Extract each line bearing the word "wide".
— Begin SUPPLIED DATA —
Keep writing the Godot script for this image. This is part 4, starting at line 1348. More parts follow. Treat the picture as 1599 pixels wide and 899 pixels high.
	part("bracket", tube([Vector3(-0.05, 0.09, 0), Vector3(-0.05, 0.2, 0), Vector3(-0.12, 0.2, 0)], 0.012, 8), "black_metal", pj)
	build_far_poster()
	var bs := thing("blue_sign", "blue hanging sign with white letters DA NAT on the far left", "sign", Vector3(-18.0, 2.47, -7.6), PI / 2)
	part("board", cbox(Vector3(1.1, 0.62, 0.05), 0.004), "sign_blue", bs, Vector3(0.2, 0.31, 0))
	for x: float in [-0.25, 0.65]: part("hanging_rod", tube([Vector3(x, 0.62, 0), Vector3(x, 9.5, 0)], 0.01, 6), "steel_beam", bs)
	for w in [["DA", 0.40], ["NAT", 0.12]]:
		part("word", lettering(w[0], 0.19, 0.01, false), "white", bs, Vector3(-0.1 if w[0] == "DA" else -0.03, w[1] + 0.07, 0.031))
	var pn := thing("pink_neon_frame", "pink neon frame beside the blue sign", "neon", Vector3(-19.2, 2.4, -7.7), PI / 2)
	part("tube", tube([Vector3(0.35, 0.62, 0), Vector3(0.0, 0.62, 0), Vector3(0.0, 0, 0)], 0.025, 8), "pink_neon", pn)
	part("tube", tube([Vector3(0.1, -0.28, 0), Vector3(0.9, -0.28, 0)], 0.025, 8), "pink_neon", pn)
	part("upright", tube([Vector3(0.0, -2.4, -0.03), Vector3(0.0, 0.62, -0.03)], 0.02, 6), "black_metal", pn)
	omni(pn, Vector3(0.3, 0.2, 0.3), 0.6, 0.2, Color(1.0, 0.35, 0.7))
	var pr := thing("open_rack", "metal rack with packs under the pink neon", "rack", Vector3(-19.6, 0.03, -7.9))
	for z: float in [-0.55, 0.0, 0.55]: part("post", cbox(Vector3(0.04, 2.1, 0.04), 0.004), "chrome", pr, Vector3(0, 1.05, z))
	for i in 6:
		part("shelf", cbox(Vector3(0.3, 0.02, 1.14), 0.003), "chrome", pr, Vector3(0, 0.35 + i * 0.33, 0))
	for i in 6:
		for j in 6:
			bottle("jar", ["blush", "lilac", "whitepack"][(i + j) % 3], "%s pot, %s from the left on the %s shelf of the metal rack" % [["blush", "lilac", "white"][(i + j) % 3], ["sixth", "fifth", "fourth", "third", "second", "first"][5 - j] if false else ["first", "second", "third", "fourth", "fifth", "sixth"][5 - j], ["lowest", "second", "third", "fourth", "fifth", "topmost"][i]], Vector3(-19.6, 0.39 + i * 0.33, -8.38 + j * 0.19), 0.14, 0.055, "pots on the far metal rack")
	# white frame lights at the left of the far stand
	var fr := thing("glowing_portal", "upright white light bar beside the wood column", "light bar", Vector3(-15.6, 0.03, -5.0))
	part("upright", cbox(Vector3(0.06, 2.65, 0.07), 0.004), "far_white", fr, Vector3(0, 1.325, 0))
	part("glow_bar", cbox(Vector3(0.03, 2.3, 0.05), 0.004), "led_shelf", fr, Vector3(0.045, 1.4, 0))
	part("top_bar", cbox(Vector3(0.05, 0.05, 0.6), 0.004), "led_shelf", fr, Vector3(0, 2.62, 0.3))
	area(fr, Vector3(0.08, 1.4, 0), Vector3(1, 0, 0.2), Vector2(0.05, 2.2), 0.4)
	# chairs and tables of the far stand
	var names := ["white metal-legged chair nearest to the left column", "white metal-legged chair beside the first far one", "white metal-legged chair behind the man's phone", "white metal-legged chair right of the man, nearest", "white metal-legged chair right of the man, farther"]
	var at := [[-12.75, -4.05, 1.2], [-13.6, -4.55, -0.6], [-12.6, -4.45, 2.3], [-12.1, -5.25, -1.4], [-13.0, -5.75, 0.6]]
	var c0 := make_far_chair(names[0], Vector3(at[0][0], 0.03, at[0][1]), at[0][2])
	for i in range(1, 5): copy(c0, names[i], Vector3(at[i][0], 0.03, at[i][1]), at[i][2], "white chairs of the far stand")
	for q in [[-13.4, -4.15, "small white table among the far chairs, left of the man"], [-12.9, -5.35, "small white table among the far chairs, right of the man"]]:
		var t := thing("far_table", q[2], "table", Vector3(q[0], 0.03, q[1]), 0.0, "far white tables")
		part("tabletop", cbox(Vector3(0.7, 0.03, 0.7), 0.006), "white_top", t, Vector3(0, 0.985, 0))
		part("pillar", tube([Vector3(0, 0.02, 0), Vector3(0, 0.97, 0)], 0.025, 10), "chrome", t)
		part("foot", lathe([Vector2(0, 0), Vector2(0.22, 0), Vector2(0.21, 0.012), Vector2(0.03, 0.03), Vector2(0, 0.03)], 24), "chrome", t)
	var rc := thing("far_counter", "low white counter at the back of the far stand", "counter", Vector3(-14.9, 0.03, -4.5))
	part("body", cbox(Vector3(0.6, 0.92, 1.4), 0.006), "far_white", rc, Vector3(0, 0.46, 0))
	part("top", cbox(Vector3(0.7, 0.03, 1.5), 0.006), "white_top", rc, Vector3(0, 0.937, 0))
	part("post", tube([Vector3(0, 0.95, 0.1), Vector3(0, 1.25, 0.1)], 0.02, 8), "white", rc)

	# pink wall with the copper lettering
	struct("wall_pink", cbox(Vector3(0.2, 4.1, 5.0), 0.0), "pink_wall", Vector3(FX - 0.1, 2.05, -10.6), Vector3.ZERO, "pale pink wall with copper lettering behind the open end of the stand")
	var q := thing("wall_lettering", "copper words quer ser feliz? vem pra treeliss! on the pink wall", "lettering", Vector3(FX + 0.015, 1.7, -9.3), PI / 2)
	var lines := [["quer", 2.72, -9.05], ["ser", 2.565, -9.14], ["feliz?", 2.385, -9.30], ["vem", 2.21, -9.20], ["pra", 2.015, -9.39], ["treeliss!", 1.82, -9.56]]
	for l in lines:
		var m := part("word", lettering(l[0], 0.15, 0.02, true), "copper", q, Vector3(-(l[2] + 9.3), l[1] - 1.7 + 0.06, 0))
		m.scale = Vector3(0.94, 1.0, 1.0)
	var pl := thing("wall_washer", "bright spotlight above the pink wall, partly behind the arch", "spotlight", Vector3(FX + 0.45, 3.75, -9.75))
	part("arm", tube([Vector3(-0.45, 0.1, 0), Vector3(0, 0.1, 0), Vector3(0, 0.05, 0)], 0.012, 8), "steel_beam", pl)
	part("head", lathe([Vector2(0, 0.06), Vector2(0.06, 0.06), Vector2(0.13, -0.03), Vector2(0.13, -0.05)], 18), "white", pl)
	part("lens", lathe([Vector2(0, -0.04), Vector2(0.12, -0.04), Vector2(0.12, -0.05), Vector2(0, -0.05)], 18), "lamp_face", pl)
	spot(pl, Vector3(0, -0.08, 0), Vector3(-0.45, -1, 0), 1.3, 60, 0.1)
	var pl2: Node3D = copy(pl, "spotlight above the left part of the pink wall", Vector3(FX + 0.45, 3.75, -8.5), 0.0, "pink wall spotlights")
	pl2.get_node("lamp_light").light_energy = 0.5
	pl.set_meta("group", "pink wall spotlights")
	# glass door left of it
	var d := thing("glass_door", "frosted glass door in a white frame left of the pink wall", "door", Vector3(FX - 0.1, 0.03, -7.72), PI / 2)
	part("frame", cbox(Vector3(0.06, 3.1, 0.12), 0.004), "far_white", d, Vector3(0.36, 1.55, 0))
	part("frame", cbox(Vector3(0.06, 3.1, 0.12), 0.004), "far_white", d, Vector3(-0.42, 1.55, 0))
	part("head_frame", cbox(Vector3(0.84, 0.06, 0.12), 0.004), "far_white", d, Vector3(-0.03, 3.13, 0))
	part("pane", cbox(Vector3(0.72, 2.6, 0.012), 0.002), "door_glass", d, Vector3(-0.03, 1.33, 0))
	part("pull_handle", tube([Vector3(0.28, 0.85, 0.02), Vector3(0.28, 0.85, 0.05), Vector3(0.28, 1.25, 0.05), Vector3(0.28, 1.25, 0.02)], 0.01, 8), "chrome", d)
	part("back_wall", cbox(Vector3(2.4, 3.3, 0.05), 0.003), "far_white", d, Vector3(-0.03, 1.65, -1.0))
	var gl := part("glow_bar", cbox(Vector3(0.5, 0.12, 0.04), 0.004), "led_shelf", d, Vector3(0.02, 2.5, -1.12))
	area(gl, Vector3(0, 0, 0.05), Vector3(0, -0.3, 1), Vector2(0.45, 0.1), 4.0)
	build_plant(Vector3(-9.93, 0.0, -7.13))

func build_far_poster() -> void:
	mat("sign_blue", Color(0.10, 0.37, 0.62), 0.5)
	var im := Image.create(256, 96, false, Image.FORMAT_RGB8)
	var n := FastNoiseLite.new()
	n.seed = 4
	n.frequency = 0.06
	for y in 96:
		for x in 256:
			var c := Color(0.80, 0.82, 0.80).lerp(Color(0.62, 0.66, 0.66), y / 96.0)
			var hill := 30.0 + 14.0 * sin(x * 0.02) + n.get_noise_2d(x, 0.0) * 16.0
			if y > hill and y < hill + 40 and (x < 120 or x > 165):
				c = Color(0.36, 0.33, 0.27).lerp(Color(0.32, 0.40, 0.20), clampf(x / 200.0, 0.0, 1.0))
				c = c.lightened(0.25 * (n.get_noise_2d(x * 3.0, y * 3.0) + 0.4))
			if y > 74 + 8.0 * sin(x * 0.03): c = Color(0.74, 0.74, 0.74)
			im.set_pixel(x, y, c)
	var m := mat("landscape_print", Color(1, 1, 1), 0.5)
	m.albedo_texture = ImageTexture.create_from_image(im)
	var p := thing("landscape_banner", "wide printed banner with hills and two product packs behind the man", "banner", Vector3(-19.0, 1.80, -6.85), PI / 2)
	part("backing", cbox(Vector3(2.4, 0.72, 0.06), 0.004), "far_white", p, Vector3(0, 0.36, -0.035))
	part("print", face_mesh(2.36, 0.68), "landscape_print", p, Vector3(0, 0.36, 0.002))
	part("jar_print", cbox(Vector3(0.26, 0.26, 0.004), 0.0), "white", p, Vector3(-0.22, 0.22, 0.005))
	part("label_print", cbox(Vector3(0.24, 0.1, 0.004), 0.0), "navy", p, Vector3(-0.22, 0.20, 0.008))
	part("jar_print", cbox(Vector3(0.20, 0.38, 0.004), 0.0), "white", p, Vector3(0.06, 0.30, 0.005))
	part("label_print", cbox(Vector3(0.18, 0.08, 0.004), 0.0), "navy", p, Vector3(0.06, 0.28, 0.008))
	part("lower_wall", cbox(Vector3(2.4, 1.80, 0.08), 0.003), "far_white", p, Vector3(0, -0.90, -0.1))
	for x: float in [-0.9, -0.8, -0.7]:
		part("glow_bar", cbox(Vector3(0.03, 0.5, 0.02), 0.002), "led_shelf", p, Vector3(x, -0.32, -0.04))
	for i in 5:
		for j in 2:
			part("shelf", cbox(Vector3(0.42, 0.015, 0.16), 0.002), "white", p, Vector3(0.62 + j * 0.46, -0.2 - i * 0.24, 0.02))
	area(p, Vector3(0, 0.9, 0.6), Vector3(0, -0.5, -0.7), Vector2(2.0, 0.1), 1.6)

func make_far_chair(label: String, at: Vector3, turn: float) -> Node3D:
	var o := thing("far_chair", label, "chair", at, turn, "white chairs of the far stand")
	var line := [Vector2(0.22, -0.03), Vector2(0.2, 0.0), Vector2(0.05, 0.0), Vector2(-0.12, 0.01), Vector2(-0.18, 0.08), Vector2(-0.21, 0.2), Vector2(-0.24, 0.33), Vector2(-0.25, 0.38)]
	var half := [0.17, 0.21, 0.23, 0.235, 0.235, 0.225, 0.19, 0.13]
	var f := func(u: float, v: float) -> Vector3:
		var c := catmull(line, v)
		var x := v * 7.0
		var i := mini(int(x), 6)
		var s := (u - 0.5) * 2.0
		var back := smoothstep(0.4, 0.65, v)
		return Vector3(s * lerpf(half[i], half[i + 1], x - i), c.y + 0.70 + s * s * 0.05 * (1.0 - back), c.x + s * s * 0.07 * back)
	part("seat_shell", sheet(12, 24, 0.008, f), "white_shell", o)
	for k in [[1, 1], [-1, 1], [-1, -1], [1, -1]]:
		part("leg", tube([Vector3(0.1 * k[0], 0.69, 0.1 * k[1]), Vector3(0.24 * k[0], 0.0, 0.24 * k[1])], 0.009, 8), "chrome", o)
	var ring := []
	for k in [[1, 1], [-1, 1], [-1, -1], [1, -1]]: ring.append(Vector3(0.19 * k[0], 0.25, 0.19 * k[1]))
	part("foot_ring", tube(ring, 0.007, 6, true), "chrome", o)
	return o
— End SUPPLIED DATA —
> _EXERCISE RESPONSE_
Keep writing the Godot script for this image. This is part 4, starting at line 1348. More parts follow. Treat the picture as 1599 pixels wide and 899 pixels high.
	var p := thing("landscape_banner", "wide printed banner with hills and two product packs behind the man", "banner", Vector3(-19.0, 1.80, -6.85), PI / 2)